— start —

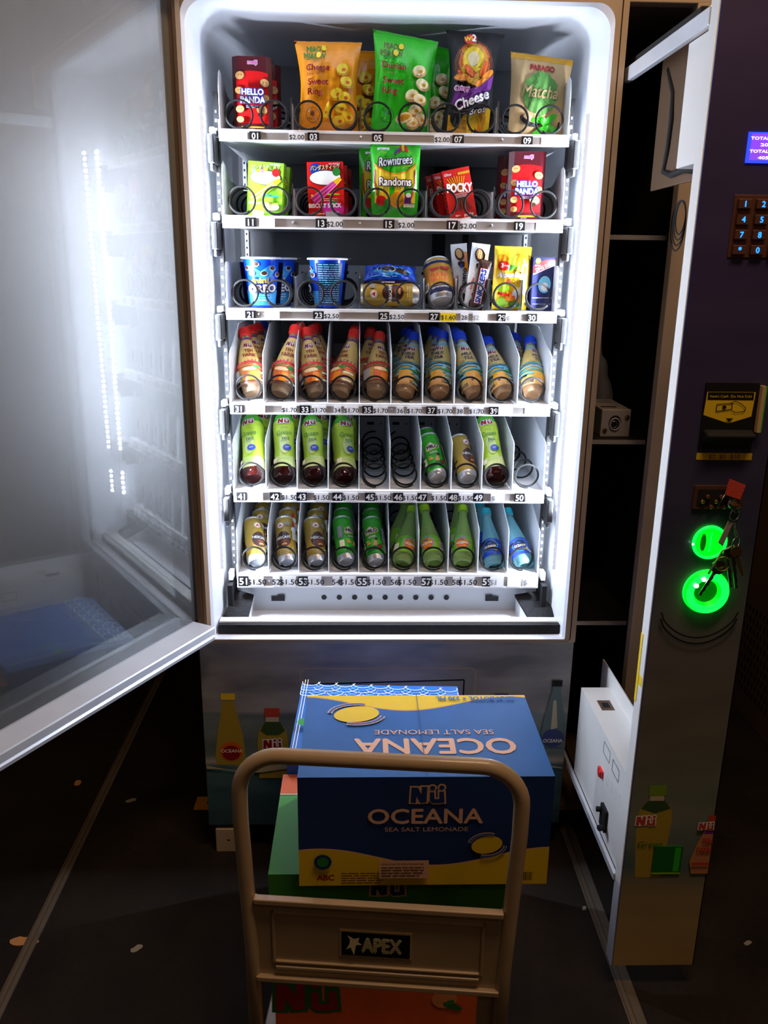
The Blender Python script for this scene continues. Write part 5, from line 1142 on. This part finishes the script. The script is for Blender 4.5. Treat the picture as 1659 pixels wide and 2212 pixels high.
b = key(kp(1552, 1225, .004), kp(1511, 1285, .004), 'steel', .014); b.build('key', kb)
ringat(kp(1562, 1218, -.003), .013, 'brass').build('key_ring', kb)
b = MB(); b.tube([kp(1586, 1178), kp(1560, 1190), kp(1545, 1215), kp(1530, 1240)], .0018, 'railgrey', 6); b.build('strap', kb)

# ------------------------------------------------------------ hand truck
ht = empty('platform_trolley', (0, -.6, 0), 'cream metal platform trolley with tubular handle standing in front of the machine', 'trolley')
ht_inv = Matrix.Translation((0, .6, 0))
HY = -.80; ya = math.radians(-5.5)
def HT(p):   # handle frame: local x, y, z -> world (turned a little about z, leaning slightly)
    x, y, z = p; return V3(.030+x*math.cos(ya)-y*math.sin(ya), HY+x*math.sin(ya)+y*math.cos(ya), z)
def w2(b, name, bevel=0.0, par=None):
    o = b.build(name, par or ht, bevel=bevel)
    if par is None: o.matrix_parent_inverse = ht_inv
    return o
hw, rT, zT, cr = .199, .0115, .792, .060
path = [HT((-hw+.012, 0, .10)), HT((-hw+.010, 0, .45)), HT((-hw, 0, zT-cr-.05)), HT((-hw, 0, zT-cr))]
path += [HT((-hw+cr-cr*math.cos(a), 0, zT-cr+cr*math.sin(a))) for a in np.linspace(0, math.pi/2, 9)[1:]]
path += [HT((x, 0, zT)) for x in np.linspace(-hw+cr+.03, hw-cr-.03, 5)]
path += [HT((hw-cr+cr*math.sin(a), 0, zT-cr+cr*math.cos(a))) for a in np.linspace(0, math.pi/2, 9)]
path += [HT((hw, 0, zT-cr-.05)), HT((hw-.010, 0, .45)), HT((hw-.012, 0, .10))]
b = MB(); b.tube(path, rT, 'powder', 16); w2(b, 'tube_handle')
b = MB(); pz0, pz1 = .408, .553; pw = .183
def PTf(x, z, y=0.0): return HT((x, y, z))
b.box(-pw, pw, -.004, .004, pz0, pz1, 'powder', T=HT)
for z0_, z1_, y0_ in ((pz1-.006, pz1+.003, -.012), (pz0-.003, pz0+.006, -.012), (pz0+.020, pz0+.026, -.009), (pz0+.031, pz0+.035, -.008)): b.box(-pw+(.03 if y0_ > -.012 else 0), pw-(.03 if y0_ > -.012 else 0), y0_, 0, z0_, z1_, 'powder', T=HT)
b.box(-pw+.025, pw-.025, -.007, 0, pz1-.026, pz1-.021, 'powder', T=HT); b.box(-pw+.025, -pw+.030, -.007, 0, pz0+.03, pz1-.021, 'powder', T=HT); b.box(pw-.030, pw-.025, -.007, 0, pz0+.03, pz1-.021, 'powder', T=HT)
for s_ in (-1, 1):
    for z in (pz0+.01, .48, pz1-.01): b.box(s_*pw-.004, s_*pw+.004, -.003, .003, z-.012, z+.012, 'powder', T=HT)
cpn = w2(b, 'cross_panel', .0015)
nf = HT((0, -1, 0))-HT((0, 0, 0)); ux = HT((1, 0, 0))-HT((0, 0, 0))
b = MB(); b.box(-.056, .052, -.0055, -.004, .458, .506, 'kraft', T=HT); b.box(-.053, .049, -.0062, -.0055, .461, .503, 'black', T=HT)
D = Dec(b, flat(HT((0, -.0062, 0)), ux, (0, 0, 1), nf)); D.text('APEX', .007, .482, .025, 'cream', .06, width=.058)
for k in range(7): D.rect(.007, .4705+.0037*k, .062, .0008, 'black')
D.poly([(-.044, .500), (-.034, .494), (-.026, .497), (-.028, .489), (-.022, .484), (-.031, .483), (-.034, .464), (-.039, .478), (-.046, .474), (-.041, .484), (-.040, .492)], 'cream')
w2(b, 'name_plate')
b = MB(); b.box(-.22, .22, .02, .70, .085, .10, 'powder', T=HT); b.box(-.225, .225, .015, .02, .07, .10, 'blackplastic', T=HT); w2(b, 'platform', .003)
b = MB(); b.box(pw-.030, pw-.005, .004, .012, .10, .396, 'powder', T=HT); w2(b, 'handle_brace')
for x in (-.17, .17):
    for y in (.10, .62):
        c = HT((x, y, .038)); b = MB(); b.lathe([(.014, -.012), (.038, -.011), (.038, .011), (.014, .012)], 24, 'blackplastic', T=lambda p, c=c: (c[0]+p[2], c[1]+p[0], c[2]+p[1])); b.box(c[0]-.016, c[0]+.016, c[1]-.02, c[1]+.02, .060, .085, 'steel'); w2(b, 'caster')

# ------------------------------------------------------------ cartons on the trolley
def carton_obj(name, x0, x1, y0, y1, z0, z1, rz, matn, deco, label, mats=None):
    o = empty(name, ((x0+x1)/2, (y0+y1)/2, z0), label, 'carton'); o.rotation_euler = (0, 0, rz)
    w, d_, h = x1-x0, y1-y0, z1-z0; b = MB(); b.box(-w/2, w/2, -d_/2, d_/2, 0, h, matn)
    deco(b, w, d_, h); b.build('cardboard_case', o); return o
def TOPM(w, d_, h): return flat((0, 0, h), (-1, 0, 0), (0, -1, 0), (0, 0, 1))      # read from behind
def FRM(d_): return flat((0, -d_/2, 0), (1, 0, 0), (0, 0, 1), (0, -1, 0))
def lemon(D, x, y, s):
    D.ell(x, y, .040*s, .026*s, 'kartyellow', .2)
    for sg in (-1, 1):
        P_ = [(x+.047*s*math.cos(a)*1.0, y+.034*s*math.sin(a)) for a in (np.linspace(1.2, 2.9, 9) if sg > 0 else np.linspace(4.4, 6.2, 9))]; D.line(P_, .009*s, 'kartprint'); D.line(P_, .0045*s, 'kartblue')
def deco_oceana(b, w, d_, h):
    D = Dec(b, FRM(d_), .0003); D.rect(0, h/2, w, h, 'kartnavy')
    D.strip(lambda x: 0, lambda x: .050+.016*math.cos((x+w*.42)/w*6.8)+.004, -w/2, w/2, 40, 'kartprint'); D.strip(lambda x: 0, lambda x: .048+.016*math.cos((x+w*.42)/w*6.8)+.004, -w/2, w/2, 40, 'kartyellow')
    nu(D, .004, h*.845, .030, 'kartnavy', 'kartprint'); D.text('OCEANA', .000, h*.655, .026, 'kartprint', .03, width=.178); D.text('SEA SALT LEMONADE', .002, h*.535, .0075, 'kartprint', 0, width=.130)
    lemon(D, .098, h*.385, .62); D.ell(-.160, h*.24, .014, .014, 'kartnavy'); D.ell(-.160, h*.24, .009, .009, 'leafgreen'); D.text('ABC', -.156, h*.095, .010, 'darkred', .05); D.small(-.098, h*.13, .066, 5, .0045, .0018, 'brown', 8)
    D.rect(-.032, h*.17, .078, .034, 'kartprint'); D.text('Imported & Distributed by', -.034, h*.17+.011, .0034, 'choc', 0, width=.066); D.small(-.034, h*.17+.003, .068, 4, .0052, .0018, 'choc', 4); D.barcode(w/2-.040, h*.10, .030, .016, bg=None)
    T = Dec(b, TOPM(w, d_, h), .0003); T.rect(0, 0, w, d_, 'kartblue')
    # yellow wave along the far edge (lower in this upside-down view)
    T.strip(lambda x: -d_/2, lambda x: -d_/2+.030+.024*math.cos((x-.02)/w*6.6), -w/2, w/2, 40, 'kartprint'); T.strip(lambda x: -d_/2, lambda x: -d_/2+.028+.024*math.cos((x-.02)/w*6.6), -w/2, w/2, 40, 'kartyellow')
    T.text('OCEANA', -.020, .042, .044, 'kartprint', .03, width=.262); T.text('SEA SALT LEMONADE', -.022, .000, .014, 'kartprint', 0, width=.200); lemon(T, .108, -.058, 1.0)
    T.text('ISI 24 BOTOL × 330 ML', -.105, -d_/2+.016, .013, 'kartblue', .03, width=.140)
    Sd = Dec(b, flat((w/2, 0, 0), (0, 1, 0), (0, 0, 1), (1, 0, 0)), .0003); Sd.rect(0, h/2, d_, h, 'kartnavy'); Sd.strip(lambda x: 0, lambda x: .062-.01*math.sin(x*20), -d_/2, d_/2, 16, 'kartyellow')
    T.rect(0, -.0, .0010, d_, 'kartnavy')
L_ = atZ(642, 1680, .70); R_ = atZ(1204, 1690, .70); Bk = atZ(900, 1503, .70)
carton_obj('lemonade_carton', L_[0], R_[0], L_[1], Bk[1], .502, .70, .0, 'kartblue', deco_oceana, 'blue and yellow lemonade carton on top of the stack behind the trolley handle')
def deco_green(b, w, d_, h):
    D = Dec(b, FRM(d_), .0003); nu(D, -.002, h*.86, .032, 'kartnavy', 'kartprint'); D.text('GREEN TEA', .10, h*.88, .010, 'dgreen', .02)
    T = Dec(b, TOPM(w, d_, h), .0003); T.rect(0, -d_/2+.030, w, .060, 'kartorange'); T.rect(0, -d_/2+.063, w, .004, 'kartprint'); T.rect(0, .02, w*.02, d_*.6, 'lgreen')
G0 = atZ(579, 1889, .50); G1 = atZ(1108, 1915, .50)
carton_obj('green_tea_carton', G0[0], G1[0]+.004, G0[1], G0[1]+.275, .302, .50, .0, 'kartgreen', deco_green, 'green carton directly under the blue lemonade carton on the trolley')
def deco_orange(b, w, d_, h):
    D = Dec(b, FRM(d_), .0003); nu(D, -.138, h*.74, .062, 'darkred', 'dgreen'); D.ell(.095, h*.70, .022, .020, 'peach'); D.ell(.110, h*.62, .018, .007, 'dgreen', -.4); D.ell(.104, h*.66, .010, .005, 'leafgreen', .5)
carton_obj('orange_carton', G0[0]+.005, G1[0]+.002, G0[1], G0[1]+.30, .102, .30, .0, 'kartorange', deco_orange, 'orange carton at the bottom of the stack seen below the cross panel')
def deco_wave(b, w, d_, h):
    T = Dec(b, TOPM(w, d_, h), .0003)
    for k in range(9):
        c = -w/2+w*(k+.5)/9
        for j in range(5): T.line([(max(-w/2+.002, min(w/2-.002, c+(w/16+.004*j)*math.cos(a))), -d_/2+.006+.012*j+.020*math.sin(a)) for a in np.linspace(.1, 3.0, 9)], .0016, 'kartlight' if j % 2 else 'ivory')
    for k in range(2): T.line([(w/2-.008-.006*k, y) for y in np.linspace(-d_/2+.002, d_/2-.002, 8)], .0012, 'ivory')
    T.ell(w/2-.02, .03, .012, .014, 'leafgreen')
Wb = atZ(667, 1481, .525); Wf = atZ(620, 1650, .525)
carton_obj('sea_wave_carton', Wf[0]+.004, Wf[0]+.36, Wf[1], Wb[1], .302, .525, -.03, 'kartblue', deco_wave, 'light blue carton with white wave pattern behind the lemonade carton')
carton_obj('plain_blue_carton', Wf[0]+.02, Wf[0]+.36, Wf[1]+.022, Wb[1], .102, .300, 0, 'kartnavy', lambda b, w, d_, h: None, 'dark blue carton hidden at the back of the stack, on the platform')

— end —

> Given instruction: Write out each line of the listing above, exactly, from its first line to the line holding "6); b.build('strap', kb)", inclusive. Skip the pictures.

> Worked answer:
The Blender Python script for this scene continues. Write part 5, from line 1142 on. This part finishes the script. The script is for Blender 4.5. Treat the picture as 1659 pixels wide and 2212 pixels high.
b = key(kp(1552, 1225, .004), kp(1511, 1285, .004), 'steel', .014); b.build('key', kb)
ringat(kp(1562, 1218, -.003), .013, 'brass').build('key_ring', kb)
b = MB(); b.tube([kp(1586, 1178), kp(1560, 1190), kp(1545, 1215), kp(1530, 1240)], .0018, 'railgrey', 6); b.build('strap', kb)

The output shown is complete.